Dataset content:
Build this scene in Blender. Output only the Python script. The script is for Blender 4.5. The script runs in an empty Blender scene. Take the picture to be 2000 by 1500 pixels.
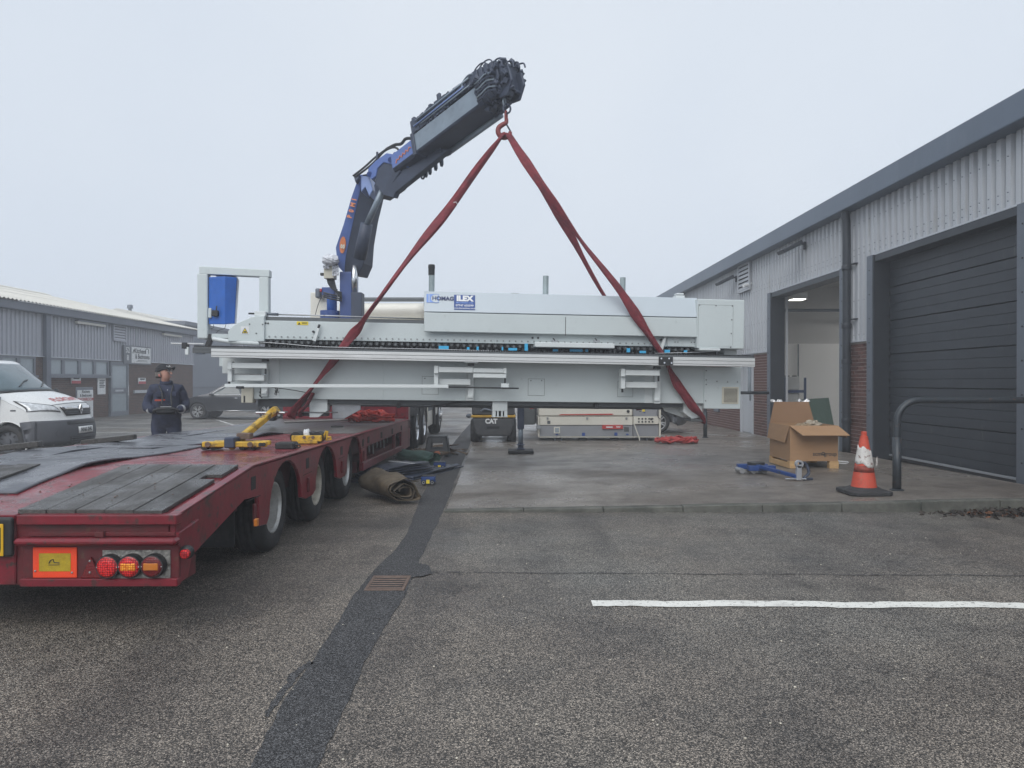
import bpy, bmesh, math, random
from mathutils import Vector, Matrix
rnd = random.Random(7)
S = bpy.context.scene
C = S.collection
R = math.radians
PI = math.pi
# ------------------------------------------------------------------ camera, sky, sun, exposure
CH, F0, VX, VY = 1.5, 1400.0, 990.0, 745.0          # eye height, focal length and vanishing point in photo pixels
cam = bpy.data.objects.new('camera', bpy.data.cameras.new('camera')); C.objects.link(cam)
cam.data.sensor_width = 36.0
cam.data.lens = 36.0 * F0 / 2000.0
cam.data.clip_end = 2000.0
cam.data.clip_start = 0.05
cam.location = (0, 0, CH)
cam.rotation_euler = (R(90) - math.atan(5 / F0), 0, -math.atan(10 / F0))
S.camera = cam
W = bpy.data.worlds.new('World'); S.world = W; W.use_nodes = True
wn, wl = W.node_tree.nodes, W.node_tree.links
wn.clear()
sky = wn.new('ShaderNodeTexSky'); sky.sky_type = 'NISHITA'; sky.sun_disc = False
sky.sun_elevation = R(42); sky.sun_rotation = R(200); sky.air_density = 1.0; sky.dust_density = 6.0; sky.ozone_density = 2.0
hsv = wn.new('ShaderNodeHueSaturation'); hsv.inputs['Saturation'].default_value = 0.25
scl = wn.new('ShaderNodeMix'); scl.data_type = 'RGBA'; scl.blend_type = 'MIX'
scl.inputs[0].default_value = 0.88                   # a fog layer hides most of the clear sky
cz_ = wn.new('ShaderNodeTexNoise'); cz_.inputs['Scale'].default_value = 1.6; cz_.inputs['Detail'].default_value = 3; cz_.inputs['Roughness'].default_value = .45   # faint uneven cloud
wtc = wn.new('ShaderNodeTexCoord'); wl.new(wtc.outputs['Generated'], cz_.inputs['Vector'])
crp = wn.new('ShaderNodeValToRGB'); crp.color_ramp.elements[0].position = .3; crp.color_ramp.elements[1].position = .7; crp.color_ramp.elements[0].color = (.80, .90, 1.045, 1); crp.color_ramp.elements[1].color = (.93, 1.01, 1.115, 1)
wl.new(cz_.outputs[0], crp.inputs[0]); csc = wn.new('ShaderNodeVectorMath'); csc.operation = 'SCALE'; csc.inputs['Scale'].default_value = 9.7; wl.new(crp.outputs[0], csc.inputs[0]); wl.new(csc.outputs[0], scl.inputs[7])
bg = wn.new('ShaderNodeBackground'); bg.inputs['Strength'].default_value = 0.085
wo = wn.new('ShaderNodeOutputWorld')
wl.new(sky.outputs[0], hsv.inputs['Color']); wl.new(hsv.outputs[0], scl.inputs[6]); wl.new(scl.outputs[2], bg.inputs[0]); wl.new(bg.outputs[0], wo.inputs[0])
sl = bpy.data.lights.new('sun', 'SUN'); sl.energy = 1.5; sl.angle = R(50); sl.color = (1.0, 0.975, 0.94)
sun = bpy.data.objects.new('sun', sl); C.objects.link(sun)
sun.rotation_euler = (R(48), 0, R(-20))
S.view_settings.view_transform = 'Standard'; S.view_settings.look = 'None'
S.view_settings.exposure = 0.1; S.view_settings.gamma = 1.0; S.view_settings.use_curve_mapping = False
S.render.engine = 'CYCLES'
S.cycles.use_denoising = True
S.cycles.max_bounces = 6; S.cycles.diffuse_bounces = 3; S.cycles.glossy_bounces = 3; S.cycles.transmission_bounces = 4
S.cycles.volume_bounces = 1; S.cycles.transparent_max_bounces = 6
S.cycles.use_adaptive_sampling = True; S.cycles.adaptive_threshold = 0.02
HAZE = 0.0050

# ------------------------------------------------------------------ helpers
def X(px, Y): return (px - VX) * Y / F0
def Z(py, Y): return CH - (py - VY) * Y / F0
def at(px, py, Y): return Vector((X(px, Y), Y, Z(py, Y)))
def gr(px, py, z=0.0):
    Y = (CH - z) * F0 / (py - VY); return Vector((X(px, Y), Y, z))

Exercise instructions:
Transcribe the full listing character for character. Pictures are excluded.

Solution to this exercise:
Build this scene in Blender. Output only the Python script. The script is for Blender 4.5. The script runs in an empty Blender scene. Take the picture to be 2000 by 1500 pixels.
import bpy, bmesh, math, random
from mathutils import Vector, Matrix
rnd = random.Random(7)
S = bpy.context.scene
C = S.collection
R = math.radians
PI = math.pi
# ------------------------------------------------------------------ camera, sky, sun, exposure
CH, F0, VX, VY = 1.5, 1400.0, 990.0, 745.0          # eye height, focal length and vanishing point in photo pixels
cam = bpy.data.objects.new('camera', bpy.data.cameras.new('camera')); C.objects.link(cam)
cam.data.sensor_width = 36.0
cam.data.lens = 36.0 * F0 / 2000.0
cam.data.clip_end = 2000.0
cam.data.clip_start = 0.05
cam.location = (0, 0, CH)
cam.rotation_euler = (R(90) - math.atan(5 / F0), 0, -math.atan(10 / F0))
S.camera = cam
W = bpy.data.worlds.new('World'); S.world = W; W.use_nodes = True
wn, wl = W.node_tree.nodes, W.node_tree.links
wn.clear()
sky = wn.new('ShaderNodeTexSky'); sky.sky_type = 'NISHITA'; sky.sun_disc = False
sky.sun_elevation = R(42); sky.sun_rotation = R(200); sky.air_density = 1.0; sky.dust_density = 6.0; sky.ozone_density = 2.0
hsv = wn.new('ShaderNodeHueSaturation'); hsv.inputs['Saturation'].default_value = 0.25
scl = wn.new('ShaderNodeMix'); scl.data_type = 'RGBA'; scl.blend_type = 'MIX'
scl.inputs[0].default_value = 0.88                   # a fog layer hides most of the clear sky
cz_ = wn.new('ShaderNodeTexNoise'); cz_.inputs['Scale'].default_value = 1.6; cz_.inputs['Detail'].default_value = 3; cz_.inputs['Roughness'].default_value = .45   # faint uneven cloud
wtc = wn.new('ShaderNodeTexCoord'); wl.new(wtc.outputs['Generated'], cz_.inputs['Vector'])
crp = wn.new('ShaderNodeValToRGB'); crp.color_ramp.elements[0].position = .3; crp.color_ramp.elements[1].position = .7; crp.color_ramp.elements[0].color = (.80, .90, 1.045, 1); crp.color_ramp.elements[1].color = (.93, 1.01, 1.115, 1)
wl.new(cz_.outputs[0], crp.inputs[0]); csc = wn.new('ShaderNodeVectorMath'); csc.operation = 'SCALE'; csc.inputs['Scale'].default_value = 9.7; wl.new(crp.outputs[0], csc.inputs[0]); wl.new(csc.outputs[0], scl.inputs[7])
bg = wn.new('ShaderNodeBackground'); bg.inputs['Strength'].default_value = 0.085
wo = wn.new('ShaderNodeOutputWorld')
wl.new(sky.outputs[0], hsv.inputs['Color']); wl.new(hsv.outputs[0], scl.inputs[6]); wl.new(scl.outputs[2], bg.inputs[0]); wl.new(bg.outputs[0], wo.inputs[0])
sl = bpy.data.lights.new('sun', 'SUN'); sl.energy = 1.5; sl.angle = R(50); sl.color = (1.0, 0.975, 0.94)
sun = bpy.data.objects.new('sun', sl); C.objects.link(sun)
sun.rotation_euler = (R(48), 0, R(-20))
S.view_settings.view_transform = 'Standard'; S.view_settings.look = 'None'
S.view_settings.exposure = 0.1; S.view_settings.gamma = 1.0; S.view_settings.use_curve_mapping = False
S.render.engine = 'CYCLES'
S.cycles.use_denoising = True
S.cycles.max_bounces = 6; S.cycles.diffuse_bounces = 3; S.cycles.glossy_bounces = 3; S.cycles.transmission_bounces = 4
S.cycles.volume_bounces = 1; S.cycles.transparent_max_bounces = 6
S.cycles.use_adaptive_sampling = True; S.cycles.adaptive_threshold = 0.02
HAZE = 0.0050

# ------------------------------------------------------------------ helpers
def X(px, Y): return (px - VX) * Y / F0
def Z(py, Y): return CH - (py - VY) * Y / F0
def at(px, py, Y): return Vector((X(px, Y), Y, Z(py, Y)))
def gr(px, py, z=0.0):
    Y = (CH - z) * F0 / (py - VY); return Vector((X(px, Y), Y, z))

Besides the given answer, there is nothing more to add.